Tomás Vasques –
jornal i, opinião
O confronto de
Passos com o Tribunal Constitucional faz parte de uma estratégia de quem não
compreende o que é a democracia e o Estado de Direito
Numa tarde morna de
Abril de 2010, ali para os lados de Cascais, no primeiro discurso como
presidente do seu partido, no encerramento do congresso que o entronizou,
Passos Coelho concentrou as suas palavras na urgência de uma revisão
constitucional. O país que ele queria não se podia construir com a Constituição
em vigor - informou. "Nós temos de mexer na Constituição. Vamos rever a
Constituição e vamos fazê-lo depressa" - disse do alto da tribuna, fazendo
ecoar na sala uma estrondosa ovação.

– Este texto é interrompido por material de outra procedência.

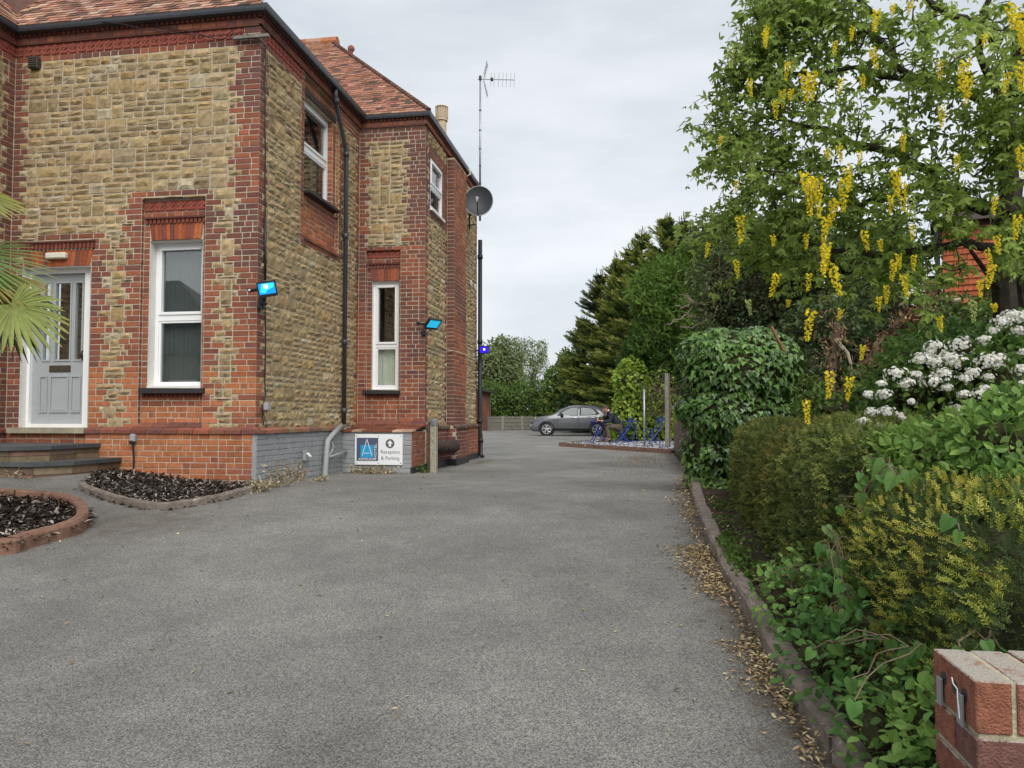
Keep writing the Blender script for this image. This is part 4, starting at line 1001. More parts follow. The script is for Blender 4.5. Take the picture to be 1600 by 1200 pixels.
# door steps
st = thing('door_steps', 'two grey slab steps with tan risers leading up to the front door', 'steps', (-7.6, 8.9, .2))
def steps():
    for (ur, vr, uc, vc, ul, vl, z, wid, zb_) in ((157, 692.5, 98, 697.5, 0, 698, .492, .0, .30), (190, 717.5, 117, 724, 0, 725.5, .305, .0, .0)):
        r_ = onY(ur, vr, Yf-.06); c_ = onZ(uc, vc, z); l_ = onZ(ul, vl, z); x1 = float(r_[0])
        yw = Yf-.02; yf = float(min(c_[1], l_[1])) if z > .4 else float(c_[1]); cx = float(c_[0])
        if cx > x1-.1: cx = x1-.25
        poly = [(-8.52, yw), (-8.52, yf), (cx, yf), (x1, yf+.38 if yf+.38 < yw else yw-.1), (x1, yw)]
        m_ = MB(); m_.prism(poly, z-.05, z, lambda a, b, d: np.array((a, b, d))); m_.build('step_slab', m_slab, st)
        ins = .035; pr_ = [(-8.5, yf+ins), (cx-.01, yf+ins), (x1-ins, poly[3][1]+.02), (x1-ins, yw)]
        for (a, b) in zip(pr_[:-1], pr_[1:]):
            a = np.array(a); b = np.array(b); L_ = np.linalg.norm(b-a); k = max(1, int(L_/.4)); d = (b-a)/L_; nn = np.array((d[1], -d[0]))
            hs = [zb_-.1, zb_+(z-.05-zb_)*.55, z-.052] if z > .4 else [-.3, .06, .16, z-.052]
            for h0, h1 in zip(hs[:-1], hs[1:]):
                for i in range(k):
                    p, q = a+d*(L_*i/k+.004), a+d*(L_*(i+1)/k-.004); c = jit(random.choice([(.20, .15, .095), (.23, .18, .12), (.15, .115, .08), (.21, .12, .085)]), .25)
                    V = np.array([(*p, h0), (*q, h0), (*q, h1-.006), (*p, h1-.006), (*(p-nn*.08), h0), (*(q-nn*.08), h0), (*(q-nn*.08), h1-.006), (*(p-nn*.08), h1-.006)])
                    mesh_from('riser_stone', V, [(0, 1, 2, 3), (4, 0, 3, 7), (1, 5, 6, 2), (3, 2, 6, 7)], m_step, np.array(c), False, st)
        m_ = MB(); m_.prism([(-8.45, yw), (-8.45, yf+.06), (cx-.03, yf+.06), (x1-.06, poly[3][1]+.03), (x1-.06, yw)], zb_-.2, z-.055, lambda a, b, d: np.array((a, b, d))); m_.build('core', m_mortar, st)
steps()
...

A crise europeia das "dívidas
soberanas" ainda não tinha entrado na narrativa política, nem um pedido de
resgate se adivinhava ainda. O que estava em causa, naquele discurso, mais do
que uma revisão constitucional, a qual sabia não ser possível concretizar, era
apontar uma clara proposta de alteração do regime democrático em que vivemos
desde a aprovação da Constituição de Abril de 1976. Só faltou, para ilustrar
capazmente o ambiente daquele congresso, o apelo a uma nova Vilafrancada, a
revolta dos absolutistas que revogou a Constituição liberal de 1822.
O confronto do
governo de Passos Coelho com o tribunal Constitucional, assumido desde a
primeira declaração de inconstitucionalidade, no orçamento de Estado de 2012,
não é acidental. É sistemático. Faz parte de uma estratégia de quem mal
compreende o que é a democracia e o Estado de Direito. E de quem procura o
desgaste daqueles a quem, na arquitectura do regime, foi conferida a
competência para fiscalizar a conformidade com a Lei, dos actos do governo. As
declarações de Passos Coelho, na semana passada, não são, por isso, de
estranhar. São recorrentes. Estas invectivas fazem parte do código genético
ideológico desta direcção do PSD. Só que desta vez, o barítono subiu o tom até
roçar a arruaça. Se o nosso rei absolutista, D. Miguel, usou contra os
defensores da Constituição de 1822
a expressão "pestilenta cáfila", Passos Coelho
não lhe ficou atrás nas suas diatribes contra os juízes do tribunal
Constitucional. E fê-lo, agora, da forma mais desbragada, sem usar do respeito
que usa nas relações com outros órgãos de soberania, nomeadamente o presidente
da República. Desta vez, Passos Coelho foi mais além, protagonizando um
folhetim que ainda não acabou, porque quis dar motivos para que se entendesse
que o "regular funcionamento das instituições democráticas" estava em causa. Os partidos do
governo "querem levar o mandato até ao fim", mas no estado em que o
maior partido da oposição se encontra, se lhes antecipassem as eleições para
Outubro deste ano, agradeciam. No entanto, o inquilino de Belém, zelando pela
sobrevivência da sua imagem de "velho do Restelo", não parece estar disponível
para lhe fazer a vontade, o que faz da afronta de Passos Coelho aos juízes do
constitucional um doloroso episódio gratuito.
Como se não
bastasse esta persistente delinquência anticonstitucional do governo, o maior
partido da oposição suspendeu ou hibernou para reiniciar a sessão lá para o
Natal, na melhor das hipóteses. Perante uma crise política interna, a qual
exigia uma rápida clarificação, com a marcação de eleições directas e um
congresso, o ainda secretário-geral dos socialistas enveredou por um caminho
dilatório e estouvadamente improvisado, cujas consequências podem ser
desastrosas para o PS.
Há quem pense que
os portugueses são gente de brandos costumes, e que nem Passos Coelho, nem
António José Seguro, dirigentes políticos que têm a inteligência de quem
aprendeu a ler nas páginas literárias dos jornais "povo livre" e
"acção socialista", conseguem subverter a "tranquilidade"
das últimas décadas: ora agora governo eu, ora agora governas tu. Pode não
acontecer, mas as condições para a tempestade perfeita estão a ser reunidas: a
implosão do xadrez partidário que moldou o nosso regime democrático.